The productions of the press, fast as steam can make and carry them, go abroad through all the land, silent as snowflakes, but potent as thunder. It is an additional tongue of steam and lightning, by which a man speaks his first thought, his instant argument or grievance, to millions in a day.
      - [Press]

The sluices of the grog-shop are fed from the wine-glasses in the parlor, and there is a lineal descent from the gentleman who hiccoughs at his elegant dinner-table to the sot who makes a bed of the gutter.
      - [Wine and Spirits]

The temptation is not here, where you are reading about it or praying about it. It is down in your shop, among bales and boxes, ten-penny nails, and sand-paper.
      - [Temptation]

The wild bird that flies so lone and far has somewhere its nest and brood. A little fluttering heart of love impels its wings, and points its course. There is nothing so solitary as a solitary man.
      - [Solitude]

There are daily martyrdoms occurring of more or less self-abnegation, and of which the world knows nothing.
      - [Martyrs]

There are interests by the sacrifice of which peace is too dearly purchased. One should never be at peace to the shame of his own soul--to the violation of his integrity or of his allegiance to God.
      - [Peace]

There have been men who could play delightful music on one string of the violin, but there never was a man who could produce the harmonies of heaven in his soul by a one-stringed virtue.
      - [Virtue]

There is a sweet anguish springing up in our bosoms when a child's face brightens under the shadow of the waiting angel. There is an autumnal fitness when age gives up the ghost; and when the saint dies there is a tearful victory.
      - [Death]

There is less misery in being cheated than in that kind of wisdom which perceives, or thinks it perceives, that all mankind are cheats.
      - [Deceit]

There is no doubt of the essential nobility of that man who pours into life the honest vigor of his toil, over those who compose the feathery foam of fashion that sweeps along Broadway; who consider the insignia of honor to consist in wealth and indolence; and who, ignoring the family history, paint coats of arms to cover up the leather aprons of their grandfathers.
      - [Labor]

There is no happiness in life, there is no misery, like that growing out of the dispositions which consecrate or desecrate a home.
      - [Home]

There is no mean work save that which is sordidly selfish; there is no irreligious work save that which is morally wrong; while in every sphere of wife "the post of honor is the post of duty."
      - [Duty]

There must be something beyond man in this world.
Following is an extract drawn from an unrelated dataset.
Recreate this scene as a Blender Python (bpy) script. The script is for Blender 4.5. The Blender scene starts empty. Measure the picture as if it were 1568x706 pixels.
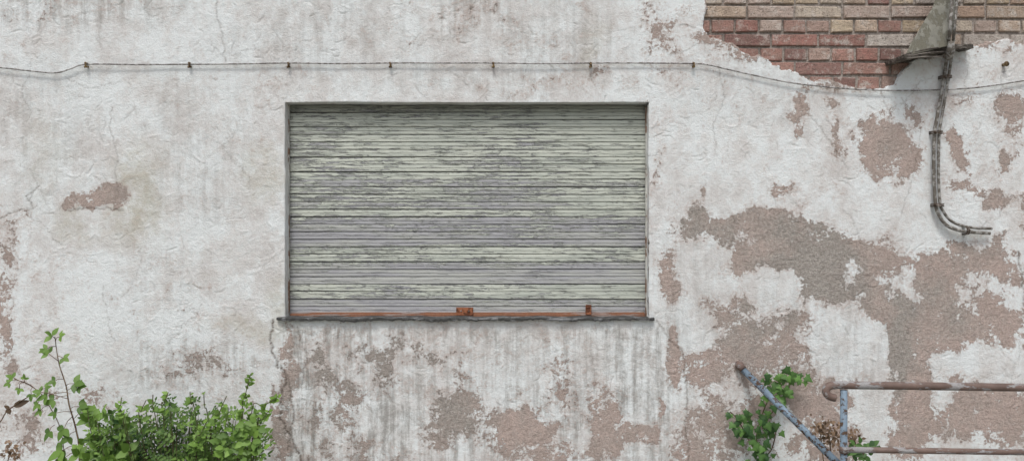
import bpy, bmesh, math, random
import numpy as np
from mathutils import Vector, Matrix
random.seed(7); rng=np.random.default_rng(11)
S=300.0; CZ=1.7; D=4.2
def X(px): return (px-784)/S
def Z(py): return CZ+(353-py)/S
def W(px,py,y=0.0):
    k=(D+y)/D
    return Vector((X(px)*k, y, CZ+(Z(py)-CZ)*k))
scene=bpy.context.scene
col=scene.collection
# ---------------------------------------------------------------- node helpers
class NT:
    def __init__(s,name):
        s.mat=bpy.data.materials.new(name); s.mat.use_nodes=True
        s.t=s.mat.node_tree; s.t.nodes.clear()
        s.out=s.t.nodes.new('ShaderNodeOutputMaterial')
        s.b=s.t.nodes.new('ShaderNodeBsdfPrincipled')
        s.t.links.new(s.b.outputs[0],s.out.inputs[0])
        s.b.inputs['Specular IOR Level'].default_value=0.25
        tc=s.t.nodes.new('ShaderNodeTexCoord'); s.co=tc.outputs['Object']
    def n(s,typ,**kw):
        nd=s.t.nodes.new(typ)
        for k,v in kw.items(): setattr(nd,k,v)
        return nd
    def set(s,sock,v):
        if isinstance(v,bpy.types.NodeSocket): s.t.links.new(v,sock)
        elif isinstance(v,(tuple,list)):
            v=tuple(v)
            if sock.type=='RGBA' and len(v)==3: v=v+(1,)
            sock.default_value=v
        else: sock.default_value=v
    def map(s,scale=(1,1,1),loc=(0,0,0),rot=(0,0,0),src=None):
        m=s.n('ShaderNodeMapping'); s.set(m.inputs['Vector'],src or s.co)
        m.inputs['Scale'].default_value=scale; m.inputs['Location'].default_value=loc; m.inputs['Rotation'].default_value=rot
        return m.outputs[0]
    def noise(s,scale,detail=4,rough=.55,vec=None,dist=0):
        m=s.n('ShaderNodeTexNoise'); s.set(m.inputs['Vector'],vec or s.co)
        m.inputs['Scale'].default_value=scale; m.inputs['Detail'].default_value=detail
        m.inputs['Roughness'].default_value=rough; m.inputs['Distortion'].default_value=dist
        return m.outputs[0]
    def m(s,op,a,b=0.0,c=None,clamp=False):
        nd=s.n('ShaderNodeMath',operation=op); nd.use_clamp=clamp
        s.set(nd.inputs[0],a); s.set(nd.inputs[1],b)
        if c is not None: s.set(nd.inputs[2],c)
        return nd.outputs[0]
    def rng(s,v,a,b,c=0.0,d=1.0,smooth=True):
        nd=s.n('ShaderNodeMapRange'); nd.interpolation_type='SMOOTHSTEP' if smooth else 'LINEAR'
        s.set(nd.inputs[0],v)
        for i,x in enumerate((a,b,c,d)): nd.inputs[i+1].default_value=x
        return nd.outputs[0]
    def mix(s,f,a,b,mode='MIX'):
        nd=s.n('ShaderNodeMix',data_type='RGBA',blend_type=mode)
        s.set(nd.inputs[0],f); s.set(nd.inputs[6],a); s.set(nd.inputs[7],b)
        return nd.outputs[2]
    def attr(s,name,colr=False):
        nd=s.n('ShaderNodeAttribute'); nd.attribute_name=name
        return nd.outputs['Color' if colr else 'Fac']
    def hsum(s,items):
        tot=None
        for h,d in items:
            x=s.m('MULTIPLY',h,d); tot=x if tot is None else s.m('ADD',tot,x)
        return tot
    def bump(s,h,dist,strength=1.0,prev=None):
        nd=s.n('ShaderNodeBump'); s.set(nd.inputs['Height'],h)
        nd.inputs['Distance'].default_value=dist; nd.inputs['Strength'].default_value=strength
        if prev is not None: s.set(nd.inputs['Normal'],prev)
        return nd.outputs[0]
    def fin(s,colr,rough=.9,normal=None,metal=0.0):
        s.set(s.b.inputs['Base Color'],colr); s.set(s.b.inputs['Roughness'],rough); s.set(s.b.inputs['Metallic'],metal)
        if normal is not None: s.set(s.b.inputs['Normal'],normal)
        return s.mat
# ---------------------------------------------------------------- materials
def wall_material():
    t=NT('peeling_plaster')
    peel=t.attr('peel'); grey=t.attr('grey'); dirt=t.attr('dirt'); crack=t.attr('crack'); yel=t.attr('stain')
    n1=t.noise(10,8,.78,dist=.3); n2=t.noise(60,4,.74); n3=t.noise(240,2,.6)
    streak=t.noise(1.0,5,.68,vec=t.map((26,26,2.0)))
    mid=t.noise(4.2,8,.78,vec=t.map((1.15,1,.9),(9,2,1)))
    v=t.m('MULTIPLY_ADD',t.m('SUBTRACT',n1,.5),3.2,peel)
    v=t.m('MULTIPLY_ADD',t.m('SUBTRACT',n2,.5),.95,v)
    mask=t.rng(v,.52,.58)
    thin=t.m('MULTIPLY',t.rng(v,.05,.53),t.rng(t.m('ADD',n2,t.m('MULTIPLY',mid,.6)),.70,.92))
    paint=t.mix(t.rng(mid,.42,.57),(.765,.80,.805),(.685,.685,.675))
    paint=t.mix(t.m('MULTIPLY',t.rng(mid,.53,.66),.65),paint,(.56,.53,.51))
    sp=t.rng(t.noise(38,6,.85,vec=t.map(loc=(4,4,4))),.55,.72)
    paint=t.mix(t.m('MULTIPLY',sp,t.m('MULTIPLY_ADD',t.rng(n1,.4,.6),.42,.16)),paint,(.43,.415,.395))
    paint=t.mix(t.m('MULTIPLY',yel,t.rng(n1,.3,.65),clamp=True),paint,(.42,.39,.29))
    dm=t.m('MULTIPLY',dirt,t.rng(t.m('ADD',t.m('MULTIPLY',streak,.55),t.m('MULTIPLY',n1,.6)),.49,.70),clamp=True)
    paint=t.mix(dm,paint,(.28,.27,.25))
    paint=t.mix(t.m('MULTIPLY',thin,.8),paint,(.52,.445,.41))
    g=t.m('ADD',grey,t.m('MULTIPLY',t.m('SUBTRACT',mid,.45),3.2),clamp=True)
    f2=t.rng(n2,.32,.68)
    under=t.mix(g,t.mix(f2,(.61,.49,.44),(.46,.37,.33)),t.mix(f2,(.50,.46,.42),(.29,.27,.245)))
    under=t.mix(t.m('MULTIPLY',t.rng(n1,.44,.60),.30),under,(.30,.25,.22))
    under=t.mix(t.m('MULTIPLY',t.rng(n3,.5,.72),.45),under,(.22,.19,.17))
    under=t.mix(t.m('MULTIPLY',t.rng(sp,.1,.8),.75),under,(.70,.68,.66))
    c=t.mix(mask,paint,under)
    rim_shade=t.m('MULTIPLY',t.rng(v,.565,.60),t.m('SUBTRACT',1.0,t.rng(v,.61,.70)))  # dark band just inside peel edges, occlusion shade painted into the colour
    c=t.mix(t.m('MULTIPLY',rim_shade,t.rng(streak,.35,.6,.08,.5)),c,(.17,.14,.12))
    c=t.mix(t.m('MULTIPLY',crack,t.rng(n2,.3,.6,.45,1.1),clamp=True),c,(.13,.105,.085))
    H=t.hsum([(mask,-.0038),(n2,.0046),(n3,.0016),(n1,.004),(t.m('MULTIPLY',n2,mask),.008)])
    return t.fin(c,.93,t.bump(H,1.0))
def rust_paint(name,paint,rust,amount,scale=25,stretch=(1,1,1)):
    t=NT(name)
    n=t.noise(scale,6,.7,vec=t.map(stretch)); f=t.noise(scale*6,3,.6)
    mk=t.rng(n,.62-amount*.3,.66-amount*.3)
    r=t.mix(f,rust,tuple(c*.4 for c in rust))
    p=t.mix(t.rng(t.noise(scale*.5,4,.6),.3,.7),paint,tuple(c*.68 for c in paint))
    c=t.mix(mk,p,r)
    bn=t.bump(t.m('ADD',t.m('MULTIPLY',mk,-.6),f),.002,.8)
    return t.fin(c,t.m('MULTIPLY_ADD',mk,.3,.5),bn)
M_wall=wall_material()
def brick_mat():
    t=NT('old_brick'); c=t.attr('bcol',True)
    n=t.noise(30,7,.7); f=t.noise(150,3,.6)
    cc=t.mix(t.m('MULTIPLY',t.rng(n,.35,.7),.5),c,(.30,.23,.19))
    cc=t.mix(t.m('MULTIPLY',t.rng(t.noise(16,8,.78,vec=t.map(loc=(5,5,5))),.5,.64),.7),cc,(.62,.57,.52))
    cc=t.mix(t.m('MULTIPLY',t.rng(f,.52,.68),.7),cc,(.12,.09,.07))
    return t.fin(cc,.95,t.bump(t.hsum([(f,.006),(n,.018)]),1.0))
M_brick=brick_mat()
def mortar_mat():
    t=NT('lime_mortar'); n=t.noise(60,5,.7)
    c=t.mix(t.rng(n,.35,.65),(.46,.41,.37),(.22,.19,.165))
    return t.fin(c,.98,t.bump(n,.012,1))
M_mortar=mortar_mat()
def shutter_mat():
    t=NT('flaking_shutter_paint'); bare=t.attr('bare'); sid=t.attr('sid')
    off=t.n('ShaderNodeCombineXYZ'); t.set(off.inputs[0],t.m('MULTIPLY',sid,13.7)); t.set(off.inputs[1],t.m('MULTIPLY',sid,3.1))
    va=t.n('ShaderNodeVectorMath',operation='ADD'); t.set(va.inputs[0],t.co); t.set(va.inputs[1],off.outputs[0]); v=va.outputs[0]
    n1=t.noise(1,7,.72,vec=t.map((9,9,95),src=v),dist=.3)
    n2=t.noise(1,5,.72,vec=t.map((45,45,210),src=v))
    val=t.m('MULTIPLY_ADD',t.m('SUBTRACT',n1,.5),2.7,bare)
    val=t.m('MULTIPLY_ADD',t.m('SUBTRACT',n2,.5),1.1,val)
    mask=t.rng(val,.5,.54)
    grain=t.noise(1,4,.65,vec=t.map((4,4,420),src=v))
    wood=t.mix(t.rng(grain,.3,.7),(.43,.435,.455),(.29,.29,.305))
    wood=t.mix(t.rng(t.noise(1,4,.6,vec=t.map((2,2,18),src=v)),.42,.62),wood,(.43,.44,.42))
    wood=t.mix(t.m('MULTIPLY',t.rng(n2,.55,.66),.55),wood,(.57,.58,.54))
    pa=t.mix(t.rng(t.noise(1,5,.6,vec=t.map((3,3,24),src=v)),.3,.7),(.575,.60,.53),(.445,.475,.425))
    pa=t.mix(t.m('MULTIPLY',t.rng(n2,.5,.7),.4),pa,(.34,.35,.32))
    crk=t.rng(t.noise(1,5,.74,vec=t.map((9,9,170),loc=(3,3,3),src=v)),.58,.625)
    pa=t.mix(t.m('MULTIPLY',crk,.7),pa,(.16,.16,.145))
    c=t.mix(mask,pa,wood)
    edge=t.m('MULTIPLY',t.rng(val,.52,.56),t.m('SUBTRACT',1.0,t.rng(val,.58,.70)))
    c=t.mix(t.m('MULTIPLY',edge,.5),c,(.11,.11,.10))
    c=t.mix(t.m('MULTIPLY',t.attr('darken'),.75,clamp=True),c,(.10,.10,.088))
    return t.fin(c,.75,t.bump(t.hsum([(mask,-.0026),(crk,-.0018),(grain,.0010)]),1.0))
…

Even on attaining to his highest possibilities, he is like a bird beating against his cage. There is something beyond, O deathless like a sea-shell, moaning for the bosom of the ocean to which you belong!
      - [Aspiration]

This is the essential evil of vice: it debases a man.
      - [Vice]

This world is but the vestibule of an immortal life. Every action of our lives touches on some chord that wild vibrate in eternity.
      - [Action]

Those old ages are like the landscape that shows best in purple distance, all verdant and smooth, and bathed in mellow light.
      - [Antiquity]

Those were good old times, it may be thought, when baron and peasant feasted together. But the one could not read, and made his mark with a sword-pommel, and the other was held as dear as a favorite dog. Pure and simple times were those of our grandfathers, it may be. Possibly not so pure as we may think, however, and with a simplicity ingrained with some bigotry and a good deal of conceit.